OBJECTIVE>
Extract each line of the data below exactly as written.

-- BEGIN --

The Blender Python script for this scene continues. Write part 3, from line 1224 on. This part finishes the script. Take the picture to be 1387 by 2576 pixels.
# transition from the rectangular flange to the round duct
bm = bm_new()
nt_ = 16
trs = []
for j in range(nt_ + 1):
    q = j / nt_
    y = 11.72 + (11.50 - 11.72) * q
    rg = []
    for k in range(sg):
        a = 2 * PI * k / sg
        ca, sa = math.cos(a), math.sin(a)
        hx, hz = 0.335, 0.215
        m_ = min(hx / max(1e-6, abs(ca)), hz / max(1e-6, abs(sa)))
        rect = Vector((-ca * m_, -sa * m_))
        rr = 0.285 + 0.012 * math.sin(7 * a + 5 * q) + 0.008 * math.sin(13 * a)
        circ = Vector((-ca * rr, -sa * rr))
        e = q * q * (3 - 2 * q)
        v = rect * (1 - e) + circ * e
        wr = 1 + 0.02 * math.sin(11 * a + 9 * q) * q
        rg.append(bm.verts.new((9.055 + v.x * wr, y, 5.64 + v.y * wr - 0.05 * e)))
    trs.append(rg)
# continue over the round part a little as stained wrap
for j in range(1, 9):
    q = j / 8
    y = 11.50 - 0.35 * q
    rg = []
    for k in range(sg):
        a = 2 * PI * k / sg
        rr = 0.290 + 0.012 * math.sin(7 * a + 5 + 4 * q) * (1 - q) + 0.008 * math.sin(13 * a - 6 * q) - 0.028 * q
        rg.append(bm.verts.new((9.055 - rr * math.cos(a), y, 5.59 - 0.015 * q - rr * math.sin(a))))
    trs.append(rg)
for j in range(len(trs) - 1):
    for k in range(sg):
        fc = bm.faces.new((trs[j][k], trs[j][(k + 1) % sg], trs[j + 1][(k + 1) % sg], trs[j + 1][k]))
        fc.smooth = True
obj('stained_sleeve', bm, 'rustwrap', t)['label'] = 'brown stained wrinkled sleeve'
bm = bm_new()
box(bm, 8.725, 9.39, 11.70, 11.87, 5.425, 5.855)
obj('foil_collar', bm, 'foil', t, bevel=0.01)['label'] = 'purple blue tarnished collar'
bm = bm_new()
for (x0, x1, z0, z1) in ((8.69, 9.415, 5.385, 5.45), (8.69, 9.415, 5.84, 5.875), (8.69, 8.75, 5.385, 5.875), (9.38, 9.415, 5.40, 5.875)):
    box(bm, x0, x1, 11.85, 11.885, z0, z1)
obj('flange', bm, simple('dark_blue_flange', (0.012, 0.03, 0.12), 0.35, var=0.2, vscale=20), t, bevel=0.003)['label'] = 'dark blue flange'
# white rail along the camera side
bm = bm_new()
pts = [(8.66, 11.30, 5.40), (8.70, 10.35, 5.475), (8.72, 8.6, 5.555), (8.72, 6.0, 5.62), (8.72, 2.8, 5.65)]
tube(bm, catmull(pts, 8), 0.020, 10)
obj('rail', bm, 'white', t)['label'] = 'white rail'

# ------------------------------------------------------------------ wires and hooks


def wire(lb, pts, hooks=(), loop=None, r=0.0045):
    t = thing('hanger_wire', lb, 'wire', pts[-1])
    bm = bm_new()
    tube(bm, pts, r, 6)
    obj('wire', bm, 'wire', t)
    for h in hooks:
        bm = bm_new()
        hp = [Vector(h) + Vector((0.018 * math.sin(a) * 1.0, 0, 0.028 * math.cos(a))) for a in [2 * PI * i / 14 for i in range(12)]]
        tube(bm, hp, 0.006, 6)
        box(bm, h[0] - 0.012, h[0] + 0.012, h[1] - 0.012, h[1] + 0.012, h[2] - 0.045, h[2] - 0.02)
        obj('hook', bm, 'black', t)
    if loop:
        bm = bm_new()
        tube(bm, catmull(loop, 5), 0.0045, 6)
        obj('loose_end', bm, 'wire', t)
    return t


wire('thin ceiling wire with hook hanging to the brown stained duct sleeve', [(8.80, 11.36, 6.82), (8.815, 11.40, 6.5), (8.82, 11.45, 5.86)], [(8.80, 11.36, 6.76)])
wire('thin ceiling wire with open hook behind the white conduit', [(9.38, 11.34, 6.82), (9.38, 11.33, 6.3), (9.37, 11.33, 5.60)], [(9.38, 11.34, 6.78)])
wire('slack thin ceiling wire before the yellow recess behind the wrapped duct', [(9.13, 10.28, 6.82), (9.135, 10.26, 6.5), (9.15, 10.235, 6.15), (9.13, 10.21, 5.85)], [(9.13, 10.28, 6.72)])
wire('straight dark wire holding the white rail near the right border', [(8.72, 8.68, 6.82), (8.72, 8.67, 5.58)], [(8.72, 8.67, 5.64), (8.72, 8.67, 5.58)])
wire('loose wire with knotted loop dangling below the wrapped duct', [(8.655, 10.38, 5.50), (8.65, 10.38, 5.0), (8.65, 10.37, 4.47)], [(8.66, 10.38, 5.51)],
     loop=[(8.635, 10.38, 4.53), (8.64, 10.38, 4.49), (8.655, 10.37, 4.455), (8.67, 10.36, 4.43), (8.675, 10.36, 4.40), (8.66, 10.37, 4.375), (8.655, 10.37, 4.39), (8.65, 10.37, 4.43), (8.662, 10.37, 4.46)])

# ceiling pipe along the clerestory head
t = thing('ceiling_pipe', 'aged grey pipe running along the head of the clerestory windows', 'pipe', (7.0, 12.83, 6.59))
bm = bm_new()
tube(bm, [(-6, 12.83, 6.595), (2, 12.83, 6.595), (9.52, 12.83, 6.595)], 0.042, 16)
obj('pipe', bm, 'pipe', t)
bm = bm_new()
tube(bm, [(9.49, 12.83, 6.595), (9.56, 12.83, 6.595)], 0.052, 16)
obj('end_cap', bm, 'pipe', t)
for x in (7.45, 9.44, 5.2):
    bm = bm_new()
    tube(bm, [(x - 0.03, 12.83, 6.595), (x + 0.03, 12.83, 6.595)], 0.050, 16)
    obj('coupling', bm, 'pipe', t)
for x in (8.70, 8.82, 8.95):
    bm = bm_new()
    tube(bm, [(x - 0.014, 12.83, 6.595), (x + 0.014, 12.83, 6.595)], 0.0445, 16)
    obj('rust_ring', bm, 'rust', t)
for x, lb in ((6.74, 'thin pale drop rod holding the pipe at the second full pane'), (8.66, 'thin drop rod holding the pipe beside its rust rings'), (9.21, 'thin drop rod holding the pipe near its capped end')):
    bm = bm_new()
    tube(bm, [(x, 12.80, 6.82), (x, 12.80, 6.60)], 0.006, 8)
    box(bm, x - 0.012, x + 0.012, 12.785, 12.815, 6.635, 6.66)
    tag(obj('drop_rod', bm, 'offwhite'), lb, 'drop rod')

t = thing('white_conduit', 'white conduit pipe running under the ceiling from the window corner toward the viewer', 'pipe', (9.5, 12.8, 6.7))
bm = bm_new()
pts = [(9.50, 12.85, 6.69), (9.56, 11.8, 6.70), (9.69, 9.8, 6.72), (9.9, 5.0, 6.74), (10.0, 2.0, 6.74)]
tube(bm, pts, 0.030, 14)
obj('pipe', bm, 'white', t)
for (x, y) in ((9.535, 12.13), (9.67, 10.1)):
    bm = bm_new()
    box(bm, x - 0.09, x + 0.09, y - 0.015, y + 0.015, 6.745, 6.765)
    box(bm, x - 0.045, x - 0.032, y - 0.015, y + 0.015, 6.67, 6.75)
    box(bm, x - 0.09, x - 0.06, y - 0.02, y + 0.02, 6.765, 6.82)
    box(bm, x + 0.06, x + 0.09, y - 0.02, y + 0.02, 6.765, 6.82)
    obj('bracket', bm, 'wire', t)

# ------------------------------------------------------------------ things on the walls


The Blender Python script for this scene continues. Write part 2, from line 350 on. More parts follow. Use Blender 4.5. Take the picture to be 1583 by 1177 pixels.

-- END --

ANSWER BELOW>
The Blender Python script for this scene continues. Write part 3, from line 1224 on. This part finishes the script. Take the picture to be 1387 by 2576 pixels.
# transition from the rectangular flange to the round duct
bm = bm_new()
nt_ = 16
trs = []
for j in range(nt_ + 1):
    q = j / nt_
    y = 11.72 + (11.50 - 11.72) * q
    rg = []
    for k in range(sg):
        a = 2 * PI * k / sg
        ca, sa = math.cos(a), math.sin(a)
        hx, hz = 0.335, 0.215
        m_ = min(hx / max(1e-6, abs(ca)), hz / max(1e-6, abs(sa)))
        rect = Vector((-ca * m_, -sa * m_))
        rr = 0.285 + 0.012 * math.sin(7 * a + 5 * q) + 0.008 * math.sin(13 * a)
        circ = Vector((-ca * rr, -sa * rr))
        e = q * q * (3 - 2 * q)
        v = rect * (1 - e) + circ * e
        wr = 1 + 0.02 * math.sin(11 * a + 9 * q) * q
        rg.append(bm.verts.new((9.055 + v.x * wr, y, 5.64 + v.y * wr - 0.05 * e)))
    trs.append(rg)
# continue over the round part a little as stained wrap
for j in range(1, 9):
    q = j / 8
    y = 11.50 - 0.35 * q
    rg = []
    for k in range(sg):
        a = 2 * PI * k / sg
        rr = 0.290 + 0.012 * math.sin(7 * a + 5 + 4 * q) * (1 - q) + 0.008 * math.sin(13 * a - 6 * q) - 0.028 * q
        rg.append(bm.verts.new((9.055 - rr * math.cos(a), y, 5.59 - 0.015 * q - rr * math.sin(a))))
    trs.append(rg)
for j in range(len(trs) - 1):
    for k in range(sg):
        fc = bm.faces.new((trs[j][k], trs[j][(k + 1) % sg], trs[j + 1][(k + 1) % sg], trs[j + 1][k]))
        fc.smooth = True
obj('stained_sleeve', bm, 'rustwrap', t)['label'] = 'brown stained wrinkled sleeve'
bm = bm_new()
box(bm, 8.725, 9.39, 11.70, 11.87, 5.425, 5.855)
obj('foil_collar', bm, 'foil', t, bevel=0.01)['label'] = 'purple blue tarnished collar'
bm = bm_new()
for (x0, x1, z0, z1) in ((8.69, 9.415, 5.385, 5.45), (8.69, 9.415, 5.84, 5.875), (8.69, 8.75, 5.385, 5.875), (9.38, 9.415, 5.40, 5.875)):
    box(bm, x0, x1, 11.85, 11.885, z0, z1)
obj('flange', bm, simple('dark_blue_flange', (0.012, 0.03, 0.12), 0.35, var=0.2, vscale=20), t, bevel=0.003)['label'] = 'dark blue flange'
# white rail along the camera side
bm = bm_new()
pts = [(8.66, 11.30, 5.40), (8.70, 10.35, 5.475), (8.72, 8.6, 5.555), (8.72, 6.0, 5.62), (8.72, 2.8, 5.65)]
tube(bm, catmull(pts, 8), 0.020, 10)
obj('rail', bm, 'white', t)['label'] = 'white rail'

# ------------------------------------------------------------------ wires and hooks


def wire(lb, pts, hooks=(), loop=None, r=0.0045):
    t = thing('hanger_wire', lb, 'wire', pts[-1])
    bm = bm_new()
    tube(bm, pts, r, 6)
    obj('wire', bm, 'wire', t)
    for h in hooks:
        bm = bm_new()
        hp = [Vector(h) + Vector((0.018 * math.sin(a) * 1.0, 0, 0.028 * math.cos(a))) for a in [2 * PI * i / 14 for i in range(12)]]
        tube(bm, hp, 0.006, 6)
        box(bm, h[0] - 0.012, h[0] + 0.012, h[1] - 0.012, h[1] + 0.012, h[2] - 0.045, h[2] - 0.02)
        obj('hook', bm, 'black', t)
    if loop:
        bm = bm_new()
        tube(bm, catmull(loop, 5), 0.0045, 6)
        obj('loose_end', bm, 'wire', t)
    return t


wire('thin ceiling wire with hook hanging to the brown stained duct sleeve', [(8.80, 11.36, 6.82), (8.815, 11.40, 6.5), (8.82, 11.45, 5.86)], [(8.80, 11.36, 6.76)])
wire('thin ceiling wire with open hook behind the white conduit', [(9.38, 11.34, 6.82), (9.38, 11.33, 6.3), (9.37, 11.33, 5.60)], [(9.38, 11.34, 6.78)])
wire('slack thin ceiling wire before the yellow recess behind the wrapped duct', [(9.13, 10.28, 6.82), (9.135, 10.26, 6.5), (9.15, 10.235, 6.15), (9.13, 10.21, 5.85)], [(9.13, 10.28, 6.72)])
wire('straight dark wire holding the white rail near the right border', [(8.72, 8.68, 6.82), (8.72, 8.67, 5.58)], [(8.72, 8.67, 5.64), (8.72, 8.67, 5.58)])
wire('loose wire with knotted loop dangling below the wrapped duct', [(8.655, 10.38, 5.50), (8.65, 10.38, 5.0), (8.65, 10.37, 4.47)], [(8.66, 10.38, 5.51)],
     loop=[(8.635, 10.38, 4.53), (8.64, 10.38, 4.49), (8.655, 10.37, 4.455), (8.67, 10.36, 4.43), (8.675, 10.36, 4.40), (8.66, 10.37, 4.375), (8.655, 10.37, 4.39), (8.65, 10.37, 4.43), (8.662, 10.37, 4.46)])

# ceiling pipe along the clerestory head
t = thing('ceiling_pipe', 'aged grey pipe running along the head of the clerestory windows', 'pipe', (7.0, 12.83, 6.59))
bm = bm_new()
tube(bm, [(-6, 12.83, 6.595), (2, 12.83, 6.595), (9.52, 12.83, 6.595)], 0.042, 16)
obj('pipe', bm, 'pipe', t)
bm = bm_new()
tube(bm, [(9.49, 12.83, 6.595), (9.56, 12.83, 6.595)], 0.052, 16)
obj('end_cap', bm, 'pipe', t)
for x in (7.45, 9.44, 5.2):
    bm = bm_new()
    tube(bm, [(x - 0.03, 12.83, 6.595), (x + 0.03, 12.83, 6.595)], 0.050, 16)
    obj('coupling', bm, 'pipe', t)
for x in (8.70, 8.82, 8.95):
    bm = bm_new()
    tube(bm, [(x - 0.014, 12.83, 6.595), (x + 0.014, 12.83, 6.595)], 0.0445, 16)
    obj('rust_ring', bm, 'rust', t)
for x, lb in ((6.74, 'thin pale drop rod holding the pipe at the second full pane'), (8.66, 'thin drop rod holding the pipe beside its rust rings'), (9.21, 'thin drop rod holding the pipe near its capped end')):
    bm = bm_new()
    tube(bm, [(x, 12.80, 6.82), (x, 12.80, 6.60)], 0.006, 8)
    box(bm, x - 0.012, x + 0.012, 12.785, 12.815, 6.635, 6.66)
    tag(obj('drop_rod', bm, 'offwhite'), lb, 'drop rod')

t = thing('white_conduit', 'white conduit pipe running under the ceiling from the window corner toward the viewer', 'pipe', (9.5, 12.8, 6.7))
bm = bm_new()
pts = [(9.50, 12.85, 6.69), (9.56, 11.8, 6.70), (9.69, 9.8, 6.72), (9.9, 5.0, 6.74), (10.0, 2.0, 6.74)]
tube(bm, pts, 0.030, 14)
obj('pipe', bm, 'white', t)
for (x, y) in ((9.535, 12.13), (9.67, 10.1)):
    bm = bm_new()
    box(bm, x - 0.09, x + 0.09, y - 0.015, y + 0.015, 6.745, 6.765)
    box(bm, x - 0.045, x - 0.032, y - 0.015, y + 0.015, 6.67, 6.75)
    box(bm, x - 0.09, x - 0.06, y - 0.02, y + 0.02, 6.765, 6.82)
    box(bm, x + 0.06, x + 0.09, y - 0.02, y + 0.02, 6.765, 6.82)
    obj('bracket', bm, 'wire', t)

# ------------------------------------------------------------------ things on the walls


The Blender Python script for this scene continues. Write part 2, from line 350 on. More parts follow. Use Blender 4.5. Take the picture to be 1583 by 1177 pixels.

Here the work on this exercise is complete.